# START OF Recorded information

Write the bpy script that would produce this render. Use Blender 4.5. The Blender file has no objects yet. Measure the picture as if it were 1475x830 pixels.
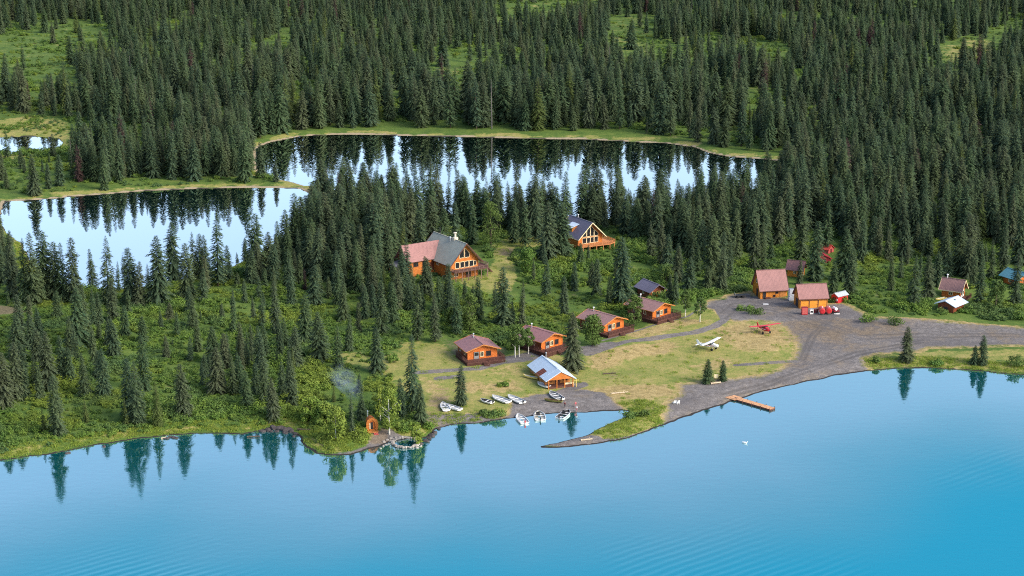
import bpy, bmesh, math, random
import numpy as np
from mathutils import Vector, Matrix

R = math.radians
rnd = random.Random(11)
S = bpy.context.scene
COL = S.collection

# ------------------------------------------------------------------ camera model
CAM_H = 162.0
PITCH = R(15.25)
F = 2550.0          # focal length in units of a 1475 px wide frame
CP, SP = math.cos(PITCH), math.sin(PITCH)

def ground_at(px, py, z=0.0):
    """World x, y where the line of sight of a photo position meets height z."""
    px = np.asarray(px, float); py = np.asarray(py, float)
    dx = (px - 737.5) / F
    dv = (py - 415.0) / F
    diry = CP - dv * SP
    dirz = -SP - dv * CP
    t = (z - CAM_H) / dirz
    return dx * t, diry * t

def project(x, y, z):
    zz = z - CAM_H
    depth = y * CP - zz * SP
    v = y * SP + zz * CP
    return 737.5 + F * x / depth, 415.0 - F * v / depth

# ------------------------------------------------------------------ value noise (numpy)
_rs = np.random.RandomState(5)
_tab = _rs.rand(256, 256)
def vnoise(x, y, scale):
    x = np.asarray(x, float) / scale; y = np.asarray(y, float) / scale
    xi = np.floor(x).astype(int); yi = np.floor(y).astype(int)
    fx = x - xi; fy = y - yi
    fx = fx * fx * (3 - 2 * fx); fy = fy * fy * (3 - 2 * fy)
    a = _tab[xi & 255, yi & 255]; b = _tab[(xi + 1) & 255, yi & 255]
    c = _tab[xi & 255, (yi + 1) & 255]; d = _tab[(xi + 1) & 255, (yi + 1) & 255]
    return (a * (1 - fx) + b * fx) * (1 - fy) + (c * (1 - fx) + d * fx) * fy
def smooth(e0, e1, v):
    t = np.clip((v - e0) / (e1 - e0), 0, 1)
    return t * t * (3 - 2 * t)

# ------------------------------------------------------------------ outlines (read off the photo, turned into metres)
def world_poly(pts):
    a = np.array(pts, float)
    x, y = ground_at(a[:, 0], a[:, 1])
    return np.stack([x, y], 1)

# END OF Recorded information

## What you should do
Restate each line from the start of the listing through the line bearing "CP, SP = math.cos(PITCH), math.sin(PITCH)" word for word. Drop the pictures.

## Task response
Write the bpy script that would produce this render. Use Blender 4.5. The Blender file has no objects yet. Measure the picture as if it were 1475x830 pixels.
import bpy, bmesh, math, random
import numpy as np
from mathutils import Vector, Matrix

R = math.radians
rnd = random.Random(11)
S = bpy.context.scene
COL = S.collection

# ------------------------------------------------------------------ camera model
CAM_H = 162.0
PITCH = R(15.25)
F = 2550.0          # focal length in units of a 1475 px wide frame
CP, SP = math.cos(PITCH), math.sin(PITCH)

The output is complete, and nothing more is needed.